PCVC provides reassurance following national dog theft survey results

News
|
March 18, 2021

A total of 3,047 people from Cleveland, Durham and Northumbria responded to the Association of Police and Crime Commissioners’ national poll, which showed that more than three-quarters of dog owners said they were more scared of walking their pet because of the heightened risk that it would be stolen.

Although results showed public perception to dog theft being high, out of 124,729 people who responded to the online survey, 0.3% had their dog stolen, revealing the reality of dog theft to be extremely low.

An overwhelming majority of respondents said that dog theft was a “serious problem” and thieves should face stiffer sentences.

Over 78% did not know someone personally who had been a victim of dog theft.

Pleasingly, 92% said they would report dog theft to the police if it happened to them, though 65% are more fearful taking their dog for a walk in the daytime.  

94% had seen reports of dog theft or suspicious activity in relation to dog thefts on social media, with the majority seeing this on public or community Facebook groups.
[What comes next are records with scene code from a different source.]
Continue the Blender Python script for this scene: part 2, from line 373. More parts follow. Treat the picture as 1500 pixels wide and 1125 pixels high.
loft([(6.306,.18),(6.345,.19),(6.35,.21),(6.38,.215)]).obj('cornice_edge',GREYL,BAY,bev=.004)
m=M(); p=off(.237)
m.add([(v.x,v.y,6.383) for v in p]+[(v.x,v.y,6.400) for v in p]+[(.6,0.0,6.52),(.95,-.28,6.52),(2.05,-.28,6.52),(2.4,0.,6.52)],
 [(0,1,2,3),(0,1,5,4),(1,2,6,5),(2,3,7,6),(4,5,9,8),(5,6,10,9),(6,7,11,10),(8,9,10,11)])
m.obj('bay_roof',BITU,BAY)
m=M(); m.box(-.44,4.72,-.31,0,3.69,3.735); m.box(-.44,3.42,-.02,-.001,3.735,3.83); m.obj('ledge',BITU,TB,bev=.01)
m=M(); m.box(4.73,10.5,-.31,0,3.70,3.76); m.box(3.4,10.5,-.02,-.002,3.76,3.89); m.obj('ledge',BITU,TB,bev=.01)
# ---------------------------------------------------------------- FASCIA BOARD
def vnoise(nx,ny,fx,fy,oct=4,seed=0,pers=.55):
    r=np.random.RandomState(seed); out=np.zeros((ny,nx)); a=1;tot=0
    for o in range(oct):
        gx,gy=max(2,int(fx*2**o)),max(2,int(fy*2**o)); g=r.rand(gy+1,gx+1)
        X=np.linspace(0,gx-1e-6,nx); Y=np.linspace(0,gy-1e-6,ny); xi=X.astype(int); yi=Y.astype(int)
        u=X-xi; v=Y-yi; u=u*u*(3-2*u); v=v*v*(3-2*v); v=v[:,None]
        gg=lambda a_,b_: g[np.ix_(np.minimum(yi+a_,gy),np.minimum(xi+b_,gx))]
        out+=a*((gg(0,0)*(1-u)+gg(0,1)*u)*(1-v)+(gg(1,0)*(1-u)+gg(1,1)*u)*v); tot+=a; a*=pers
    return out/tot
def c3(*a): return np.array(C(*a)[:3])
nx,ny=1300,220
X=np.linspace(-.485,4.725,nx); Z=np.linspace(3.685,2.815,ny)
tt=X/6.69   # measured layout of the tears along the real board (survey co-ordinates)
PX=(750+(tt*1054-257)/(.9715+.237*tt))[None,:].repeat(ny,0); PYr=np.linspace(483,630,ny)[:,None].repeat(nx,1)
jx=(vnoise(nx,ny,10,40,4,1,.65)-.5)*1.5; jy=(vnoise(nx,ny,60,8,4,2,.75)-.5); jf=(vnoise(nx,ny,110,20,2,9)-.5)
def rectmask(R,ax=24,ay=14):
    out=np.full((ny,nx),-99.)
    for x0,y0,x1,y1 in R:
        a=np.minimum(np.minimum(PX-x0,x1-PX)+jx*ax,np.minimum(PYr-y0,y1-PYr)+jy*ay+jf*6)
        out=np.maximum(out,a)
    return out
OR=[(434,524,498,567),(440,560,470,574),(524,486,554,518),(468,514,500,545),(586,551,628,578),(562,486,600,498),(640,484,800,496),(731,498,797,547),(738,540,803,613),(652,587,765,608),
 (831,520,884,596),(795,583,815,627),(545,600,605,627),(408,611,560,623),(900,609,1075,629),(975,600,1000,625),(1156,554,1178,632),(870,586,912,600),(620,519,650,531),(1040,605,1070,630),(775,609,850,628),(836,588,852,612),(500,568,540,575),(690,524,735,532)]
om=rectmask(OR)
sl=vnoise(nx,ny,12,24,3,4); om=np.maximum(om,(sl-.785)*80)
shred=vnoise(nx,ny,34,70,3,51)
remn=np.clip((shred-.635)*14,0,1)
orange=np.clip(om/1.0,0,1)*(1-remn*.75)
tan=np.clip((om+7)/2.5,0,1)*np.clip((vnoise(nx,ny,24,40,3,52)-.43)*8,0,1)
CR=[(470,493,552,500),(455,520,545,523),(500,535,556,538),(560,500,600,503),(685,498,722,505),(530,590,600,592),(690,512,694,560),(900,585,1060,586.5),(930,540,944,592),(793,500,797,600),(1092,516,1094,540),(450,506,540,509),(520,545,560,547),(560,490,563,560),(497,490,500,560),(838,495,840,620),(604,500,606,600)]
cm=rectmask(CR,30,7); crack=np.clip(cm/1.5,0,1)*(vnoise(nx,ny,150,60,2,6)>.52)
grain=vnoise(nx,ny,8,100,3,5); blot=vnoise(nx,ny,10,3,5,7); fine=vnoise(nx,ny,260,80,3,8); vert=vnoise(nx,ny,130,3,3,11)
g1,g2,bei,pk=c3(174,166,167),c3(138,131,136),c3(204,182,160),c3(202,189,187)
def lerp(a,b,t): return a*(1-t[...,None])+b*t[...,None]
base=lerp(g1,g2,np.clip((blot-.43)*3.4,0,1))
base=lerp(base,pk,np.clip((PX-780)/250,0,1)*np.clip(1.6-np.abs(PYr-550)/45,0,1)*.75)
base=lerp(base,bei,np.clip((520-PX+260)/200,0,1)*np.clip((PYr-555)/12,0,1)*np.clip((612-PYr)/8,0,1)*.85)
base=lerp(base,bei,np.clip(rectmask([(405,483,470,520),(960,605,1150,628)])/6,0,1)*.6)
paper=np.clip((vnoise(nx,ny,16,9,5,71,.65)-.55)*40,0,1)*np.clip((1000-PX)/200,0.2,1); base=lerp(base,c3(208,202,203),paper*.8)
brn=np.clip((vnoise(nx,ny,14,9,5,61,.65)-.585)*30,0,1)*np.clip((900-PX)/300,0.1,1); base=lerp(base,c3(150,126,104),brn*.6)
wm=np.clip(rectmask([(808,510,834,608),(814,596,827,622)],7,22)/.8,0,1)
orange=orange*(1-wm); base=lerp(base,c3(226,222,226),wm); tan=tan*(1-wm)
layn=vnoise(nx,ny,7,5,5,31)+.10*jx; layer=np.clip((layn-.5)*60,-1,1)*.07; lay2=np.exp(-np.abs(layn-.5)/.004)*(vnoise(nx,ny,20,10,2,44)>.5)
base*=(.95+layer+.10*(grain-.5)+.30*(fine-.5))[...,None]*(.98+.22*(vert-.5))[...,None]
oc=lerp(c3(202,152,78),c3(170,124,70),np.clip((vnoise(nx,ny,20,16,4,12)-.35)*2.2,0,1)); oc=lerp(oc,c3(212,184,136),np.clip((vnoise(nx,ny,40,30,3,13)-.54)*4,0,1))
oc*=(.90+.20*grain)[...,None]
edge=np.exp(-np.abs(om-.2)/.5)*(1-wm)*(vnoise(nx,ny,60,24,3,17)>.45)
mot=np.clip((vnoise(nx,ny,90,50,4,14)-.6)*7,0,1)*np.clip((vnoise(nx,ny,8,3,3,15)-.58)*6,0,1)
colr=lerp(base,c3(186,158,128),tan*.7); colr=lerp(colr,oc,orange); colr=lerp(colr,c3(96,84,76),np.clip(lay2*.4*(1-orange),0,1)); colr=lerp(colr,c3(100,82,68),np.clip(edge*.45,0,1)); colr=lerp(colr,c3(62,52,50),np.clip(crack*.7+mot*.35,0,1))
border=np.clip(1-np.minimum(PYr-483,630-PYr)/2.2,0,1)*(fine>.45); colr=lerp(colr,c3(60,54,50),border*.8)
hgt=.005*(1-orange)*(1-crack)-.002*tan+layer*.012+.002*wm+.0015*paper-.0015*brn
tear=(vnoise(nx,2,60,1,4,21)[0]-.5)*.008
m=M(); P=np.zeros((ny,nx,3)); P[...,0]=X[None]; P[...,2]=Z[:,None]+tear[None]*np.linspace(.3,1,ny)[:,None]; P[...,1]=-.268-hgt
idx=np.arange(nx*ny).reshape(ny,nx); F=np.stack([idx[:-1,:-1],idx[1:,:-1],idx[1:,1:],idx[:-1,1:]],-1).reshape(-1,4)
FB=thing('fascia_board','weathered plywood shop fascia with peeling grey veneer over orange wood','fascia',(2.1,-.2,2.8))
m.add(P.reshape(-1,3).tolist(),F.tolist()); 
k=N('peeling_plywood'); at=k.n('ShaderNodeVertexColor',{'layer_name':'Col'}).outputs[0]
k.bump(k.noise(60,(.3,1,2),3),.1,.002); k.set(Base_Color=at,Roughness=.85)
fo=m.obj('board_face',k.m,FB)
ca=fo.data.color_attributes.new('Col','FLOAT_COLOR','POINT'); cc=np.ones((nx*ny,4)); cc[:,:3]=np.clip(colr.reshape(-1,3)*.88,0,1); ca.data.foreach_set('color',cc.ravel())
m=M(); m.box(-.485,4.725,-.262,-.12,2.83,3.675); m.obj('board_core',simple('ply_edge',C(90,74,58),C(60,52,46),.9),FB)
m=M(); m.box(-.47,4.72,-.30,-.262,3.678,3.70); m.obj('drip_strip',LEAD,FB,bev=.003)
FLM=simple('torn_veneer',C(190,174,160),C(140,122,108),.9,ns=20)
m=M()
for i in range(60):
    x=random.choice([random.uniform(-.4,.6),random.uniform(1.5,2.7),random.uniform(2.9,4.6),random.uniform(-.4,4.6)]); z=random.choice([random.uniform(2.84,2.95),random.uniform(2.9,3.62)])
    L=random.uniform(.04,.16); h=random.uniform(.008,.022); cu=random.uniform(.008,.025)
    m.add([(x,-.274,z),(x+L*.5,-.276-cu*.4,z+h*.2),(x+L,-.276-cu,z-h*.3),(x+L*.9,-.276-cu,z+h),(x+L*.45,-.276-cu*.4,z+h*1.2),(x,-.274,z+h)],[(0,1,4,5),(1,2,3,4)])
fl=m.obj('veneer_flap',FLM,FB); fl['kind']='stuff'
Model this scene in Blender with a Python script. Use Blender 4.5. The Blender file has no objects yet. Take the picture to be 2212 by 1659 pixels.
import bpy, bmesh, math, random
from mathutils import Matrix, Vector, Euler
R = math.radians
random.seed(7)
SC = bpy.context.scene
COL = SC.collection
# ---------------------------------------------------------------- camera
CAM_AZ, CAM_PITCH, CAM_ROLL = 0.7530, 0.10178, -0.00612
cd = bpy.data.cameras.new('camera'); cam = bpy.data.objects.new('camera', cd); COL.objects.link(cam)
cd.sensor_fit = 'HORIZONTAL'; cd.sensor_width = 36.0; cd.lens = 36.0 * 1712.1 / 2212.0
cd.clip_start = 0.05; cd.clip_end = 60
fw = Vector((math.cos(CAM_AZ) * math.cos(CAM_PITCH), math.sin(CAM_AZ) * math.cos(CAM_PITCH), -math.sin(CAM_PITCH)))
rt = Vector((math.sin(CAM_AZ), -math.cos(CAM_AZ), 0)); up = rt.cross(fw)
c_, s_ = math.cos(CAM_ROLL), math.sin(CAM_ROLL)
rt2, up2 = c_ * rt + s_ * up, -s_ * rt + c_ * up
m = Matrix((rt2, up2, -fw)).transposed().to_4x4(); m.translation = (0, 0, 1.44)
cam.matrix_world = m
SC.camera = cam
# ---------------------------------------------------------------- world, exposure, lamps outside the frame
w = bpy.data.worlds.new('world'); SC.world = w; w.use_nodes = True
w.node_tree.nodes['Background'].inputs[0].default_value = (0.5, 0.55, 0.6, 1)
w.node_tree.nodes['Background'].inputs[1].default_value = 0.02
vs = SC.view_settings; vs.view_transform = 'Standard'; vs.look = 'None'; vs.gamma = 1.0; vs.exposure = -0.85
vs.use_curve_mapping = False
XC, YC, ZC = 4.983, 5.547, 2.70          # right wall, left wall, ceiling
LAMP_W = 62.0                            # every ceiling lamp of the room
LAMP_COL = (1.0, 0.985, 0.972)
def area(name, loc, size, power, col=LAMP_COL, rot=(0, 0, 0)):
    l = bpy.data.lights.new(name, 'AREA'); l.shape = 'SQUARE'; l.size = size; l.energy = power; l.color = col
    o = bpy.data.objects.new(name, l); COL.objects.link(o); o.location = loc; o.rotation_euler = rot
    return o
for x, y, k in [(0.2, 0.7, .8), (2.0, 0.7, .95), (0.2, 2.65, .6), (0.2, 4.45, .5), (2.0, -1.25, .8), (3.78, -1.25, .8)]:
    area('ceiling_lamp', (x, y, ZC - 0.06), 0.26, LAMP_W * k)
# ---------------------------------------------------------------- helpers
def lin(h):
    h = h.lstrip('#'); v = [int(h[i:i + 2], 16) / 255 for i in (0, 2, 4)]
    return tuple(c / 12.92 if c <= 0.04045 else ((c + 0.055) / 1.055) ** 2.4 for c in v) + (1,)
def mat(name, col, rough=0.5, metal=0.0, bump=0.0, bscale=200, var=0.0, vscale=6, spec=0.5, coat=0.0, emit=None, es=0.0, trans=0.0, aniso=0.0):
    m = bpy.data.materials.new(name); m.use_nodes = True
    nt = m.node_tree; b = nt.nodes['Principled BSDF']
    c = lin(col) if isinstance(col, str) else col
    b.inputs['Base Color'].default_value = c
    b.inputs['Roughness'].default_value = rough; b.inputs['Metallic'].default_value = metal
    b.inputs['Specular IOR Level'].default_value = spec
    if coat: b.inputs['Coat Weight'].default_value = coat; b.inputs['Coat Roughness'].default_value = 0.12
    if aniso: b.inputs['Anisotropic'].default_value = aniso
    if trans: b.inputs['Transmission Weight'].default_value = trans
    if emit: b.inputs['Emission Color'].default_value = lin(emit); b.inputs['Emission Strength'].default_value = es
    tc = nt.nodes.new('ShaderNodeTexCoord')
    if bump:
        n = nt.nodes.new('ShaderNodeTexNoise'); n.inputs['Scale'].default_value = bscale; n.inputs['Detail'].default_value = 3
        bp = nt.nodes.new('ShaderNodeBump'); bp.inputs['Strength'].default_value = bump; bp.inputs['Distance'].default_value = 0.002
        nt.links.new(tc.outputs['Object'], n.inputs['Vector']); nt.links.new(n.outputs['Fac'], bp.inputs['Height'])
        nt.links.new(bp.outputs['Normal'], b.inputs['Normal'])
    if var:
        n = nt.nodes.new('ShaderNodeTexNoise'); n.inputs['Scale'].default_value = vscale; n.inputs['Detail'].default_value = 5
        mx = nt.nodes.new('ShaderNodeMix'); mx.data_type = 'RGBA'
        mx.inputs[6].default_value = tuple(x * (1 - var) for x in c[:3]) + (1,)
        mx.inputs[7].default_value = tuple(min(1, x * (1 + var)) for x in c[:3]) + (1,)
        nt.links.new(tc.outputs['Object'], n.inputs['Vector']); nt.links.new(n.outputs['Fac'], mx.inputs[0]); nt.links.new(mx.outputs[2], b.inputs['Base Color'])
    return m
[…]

Acting Durham Police, Crime and Victims’ Commissioner Steve White, said: “It is alarming that nationally dog thefts have become an increasing concern for communities. Across County Durham and Darlington, we have fortunately seen a low number of reported dog thefts, however, more can be done to protect our pets.”

“Currently pets are classed as possessions in the eyes of the law and increasing tougher sentences for this type of crime would send a message to the criminal fraternity that this is a serious offence, providing a further deterrent.”

“I am very pleased in the way Durham Constabulary have responded to community concerns over this issue, including their efforts to find stolen dogs and raise awareness around prevention to keep family pets safe and protected.”

“We have seen speculation around these incidents grow on social media platforms, but I would urge anyone who would like to report a crime or suspicious activity to contact the police on 101.”

The survey, the largest ever conducted by PCCs and led by Sussex PCC Katy Bourne, will be used to help shape police recording and response to dog theft and could also influence how the crime is defined.

NOTES FOR EDITORS

This 14 question survey was conducted online via SurveyMonkey and ran for three weeks from 19 February to 12 March. It was advertised across social media through PCCs' channels nationally, via other Government bodies, the mainstream media, Neighbourhood Watch networks and by charities such as Dogs Lost.